Scenes as source code
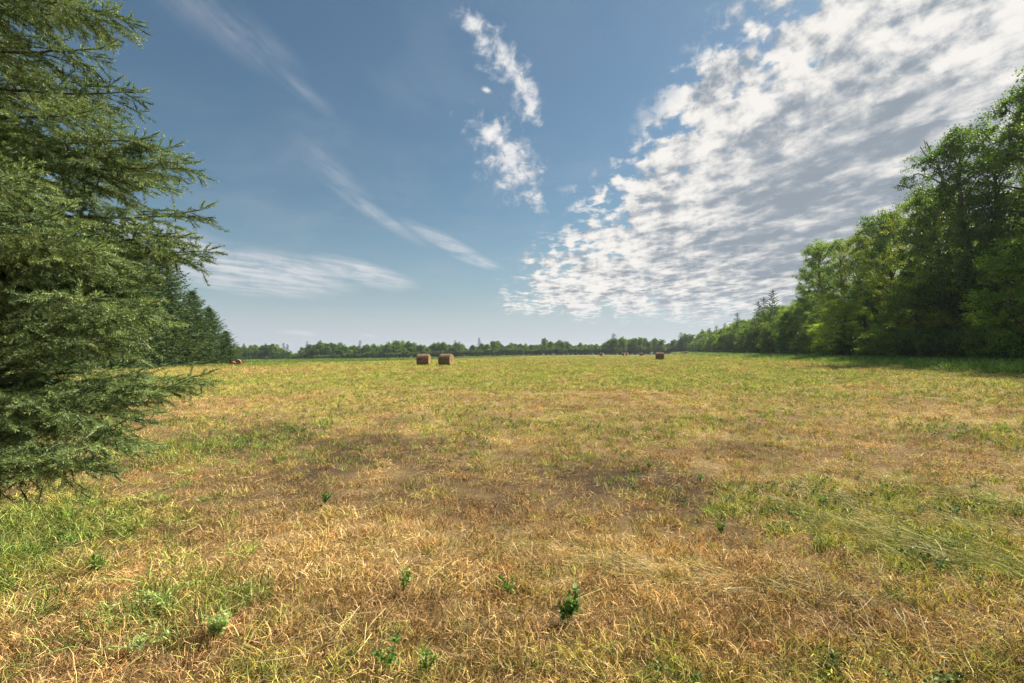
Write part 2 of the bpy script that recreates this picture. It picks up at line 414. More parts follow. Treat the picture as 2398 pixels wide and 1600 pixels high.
# ------------------------------------------------------------------ grass
def disc(n, r, rr=rng):
    a = rr.random(n) * 2 * math.pi; q = np.sqrt(rr.random(n)) * r
    return np.stack([np.cos(a) * q, np.sin(a) * q, np.zeros(n)], 1)
def dirs(n, tmin, tmax, rr=rng):      # tilt from the vertical
    a = rr.random(n) * 2 * math.pi; t = np.radians(rr.uniform(tmin, tmax, n))
    return np.stack([np.cos(a) * np.sin(t), np.sin(a) * np.sin(t), np.cos(t)], 1)
def proto_col(name, protos):
    c = bpy.data.collections.new(name)
    for i, (V, Fs, tn) in enumerate(protos):
        o = mesh('%s_%02d' % (name, i), V, Fs, M_grass, tone=tn, link=False); c.objects.link(o)
    return c
def mk_blades(n, rad, tmin, tmax, l0, l1, w, bz, up=0.0):
    B = disc(n, rad); B[:, 2] = rng.random(n) * up
    D = dirs(n, tmin, tmax); L = rng.uniform(l0, l1, n); bend = rvec(n); bend[:, 2] = bz * np.abs(bend[:, 2]) - .1
    W = w * rng.uniform(.7, 1.3, n)
    V, q, t = blades(B, D, L, W, bend); tn = rng.random(n)
    return V, [t, q], np.concatenate([tn, tn])
def mk_leafy(n, h, leaf):
    A = Acc(); tn = []
    for k in range(n):
        b = disc(1, .04)[0]; d = dirs(1, 0, 40)[0]; hh = h * rng.uniform(.5, 1)
        V, q, t = blades(b[None], d[None], hh, .003, np.zeros((1, 3))); A.add(V, t, q)
        m = 9; s = rng.uniform(.3, 1, m)[:, None]; P = b + d * hh * s; Dl = norm(dirs(m, 40, 95))
        V, q2 = rhombs(P, Dl, leaf * rng.uniform(.7, 1.3, m), leaf * .55, flat=np.array([0, 0, 1.]), flatk=.5); A.add(V, q2)
    V, Fs = A.get(); return V, Fs, rng.random(sum(len(f) for f in Fs)) * .7
P_mat = proto_col('dry_mat', [mk_blades(66, .13, 20, 88, .03, .095, .0027, -.6, .035) for _ in range(4)])
P_stub = proto_col('stubble', [mk_blades(40, .09, 5, 50, .04, .13, .003, -.3) for _ in range(3)])
P_green = proto_col('green_tuft', [mk_blades(30, .05, 0, 55, .06, .15, .0042, -.6) for _ in range(3)])
P_leafy = proto_col('leafy_weed', [mk_leafy(5, .11, .022) for _ in range(3)])
P_tall = proto_col('tall_tuft', [mk_blades(34, .12, 0, 35, .30, .65, .009, -1.0) for _ in range(3)])
P_long = proto_col('long_tuft', [mk_blades(46, .10, 10, 75, .10, .28, .0036, -1.2) for _ in range(3)])
def mk_strand():
    n = 9; B = disc(n, .17); B[:, 2] = rng.uniform(.02, .07, n); L = rng.uniform(.12, .38, n)
    a = rng.normal(0, .42, n); t = rng.normal(0, .10, n); D = norm(np.stack([np.cos(a), np.sin(a), t], 1))
    B -= D * L[:, None] * .5; bend = np.stack([rng.normal(0, .2, n), rng.normal(0, .5, n), -.10 * np.ones(n)], 1); B[:, 2] = np.maximum(B[:, 2], .015)
    V, q, tt = blades(B, D, L, .0034, bend); tn = rng.random(n) * .45 + .3; return V, [tt, q], np.concatenate([tn, tn])
P_strand = proto_col('hay_strand', [mk_strand() for _ in range(4)])

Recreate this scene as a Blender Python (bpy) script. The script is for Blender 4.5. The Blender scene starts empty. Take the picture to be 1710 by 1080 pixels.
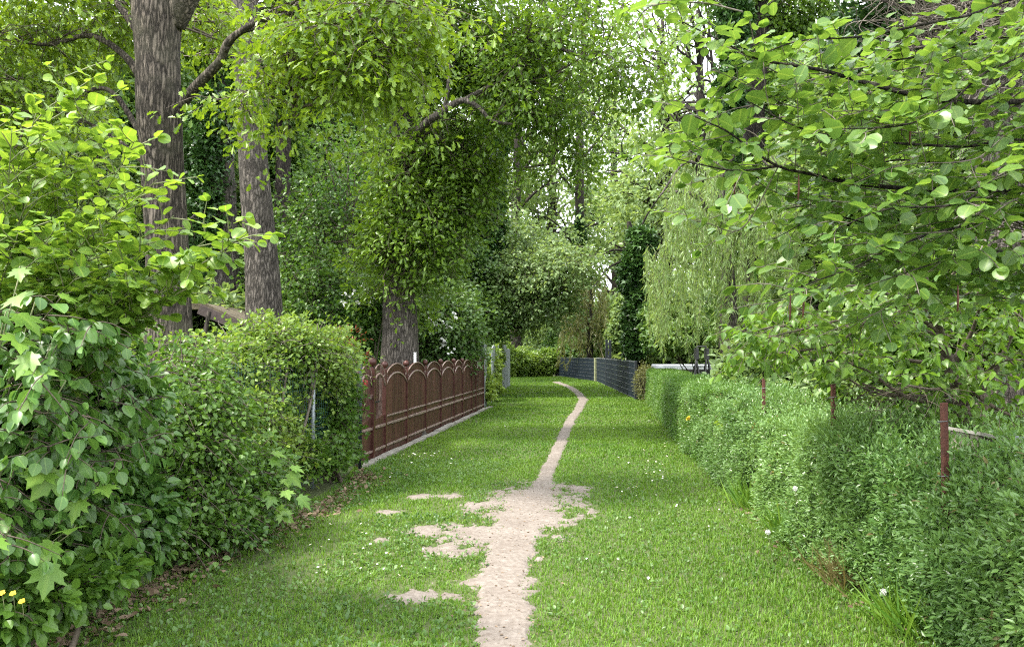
import bpy, math, random
import numpy as np
R_ = math.radians
scene = bpy.context.scene
COL = scene.collection

# ------------------------------------------------------------------ camera, light, exposure
FPX = 1342.0                       # focal length in pixels of a 1710 px wide picture
PITCH = R_(2.05)
CAMZ = 1.6
cam = bpy.data.cameras.new("camera")
cam.sensor_width = 36.0
cam.lens = FPX / 1710.0 * 36.0
cam.clip_end = 2000
cam.clip_start = 0.05
camo = bpy.data.objects.new("camera", cam)
camo.location = (0, 0, CAMZ)
camo.rotation_euler = (R_(90) + PITCH, 0, 0)
COL.objects.link(camo)
scene.camera = camo

SUN_EL, SUN_AZ = R_(58), R_(250)   # azimuth clockwise from +Y: from the left and a little behind
world = bpy.data.worlds.new("World")
scene.world = world
world.use_nodes = True
wn = world.node_tree
bg = wn.nodes["Background"]
sky = wn.nodes.new("ShaderNodeTexSky")
sky.sky_type = 'NISHITA'
sky.sun_disc = False
sky.sun_elevation = SUN_EL
sky.sun_rotation = SUN_AZ
sky.dust_density = 3.0
tc = wn.nodes.new("ShaderNodeTexCoord")
cn = wn.nodes.new("ShaderNodeTexNoise")
cn.inputs["Scale"].default_value = 2.2
cn.inputs["Detail"].default_value = 6
cr = wn.nodes.new("ShaderNodeValToRGB")
cr.color_ramp.elements[0].position = 0.30
cr.color_ramp.elements[0].color = (0.55, 0.55, 0.55, 1)
cr.color_ramp.elements[1].position = 0.62
cr.color_ramp.elements[1].color = (0.95, 0.95, 0.95, 1)
cm = wn.nodes.new("ShaderNodeMix")
cm.data_type = 'RGBA'
cm.inputs["B"].default_value = (9.0, 9.3, 9.6, 1)
wn.links.new(tc.outputs["Generated"], cn.inputs["Vector"])
wn.links.new(cn.outputs["Fac"], cr.inputs["Fac"])
wn.links.new(cr.outputs["Color"], cm.inputs["Factor"])
wn.links.new(sky.outputs["Color"], cm.inputs["A"])
wn.links.new(cm.outputs["Result"], bg.inputs["Color"])
bg.inputs["Strength"].default_value = 0.15

sun = bpy.data.lights.new("sun", 'SUN')
sun.energy = 2.6
sun.angle = R_(8)
sun.color = (1.0, 0.95, 0.86)
suno = bpy.data.objects.new("sun", sun)
sd = np.array([math.sin(SUN_AZ) * math.cos(SUN_EL), math.cos(SUN_AZ) * math.cos(SUN_EL), math.sin(SUN_EL)])
from mathutils import Vector
suno.rotation_euler = Vector(sd).to_track_quat('Z', 'Y').to_euler()
suno.location = (0, 0, 40)
COL.objects.link(suno)

scene.view_settings.view_transform = 'Standard'
scene.view_settings.look = 'None'
scene.view_settings.exposure = 1.8
scene.view_settings.gamma = 1.0
scene.render.engine = 'CYCLES'
cy = scene.cycles
cy.max_bounces = 8
cy.diffuse_bounces = 5
cy.transmission_bounces = 6
cy.glossy_bounces = 2
cy.sample_clamp_indirect = 6
cy.use_denoising = False
cy.filter_width = 1.15
try:
    cy.denoiser = 'OPENIMAGEDENOISE'
except Exception:
    pass
scene.render.use_persistent_data = False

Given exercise
Transcribe only the lines from the line holding "Recreate this scene" through the line holding "scene.camera = camo", inclusive, without any of the pictures.

Result
Recreate this scene as a Blender Python (bpy) script. The script is for Blender 4.5. The Blender scene starts empty. Take the picture to be 1710 by 1080 pixels.
import bpy, math, random
import numpy as np
R_ = math.radians
scene = bpy.context.scene
COL = scene.collection

# ------------------------------------------------------------------ camera, light, exposure
FPX = 1342.0                       # focal length in pixels of a 1710 px wide picture
PITCH = R_(2.05)
CAMZ = 1.6
cam = bpy.data.cameras.new("camera")
cam.sensor_width = 36.0
cam.lens = FPX / 1710.0 * 36.0
cam.clip_end = 2000
cam.clip_start = 0.05
camo = bpy.data.objects.new("camera", cam)
camo.location = (0, 0, CAMZ)
camo.rotation_euler = (R_(90) + PITCH, 0, 0)
COL.objects.link(camo)
scene.camera = camo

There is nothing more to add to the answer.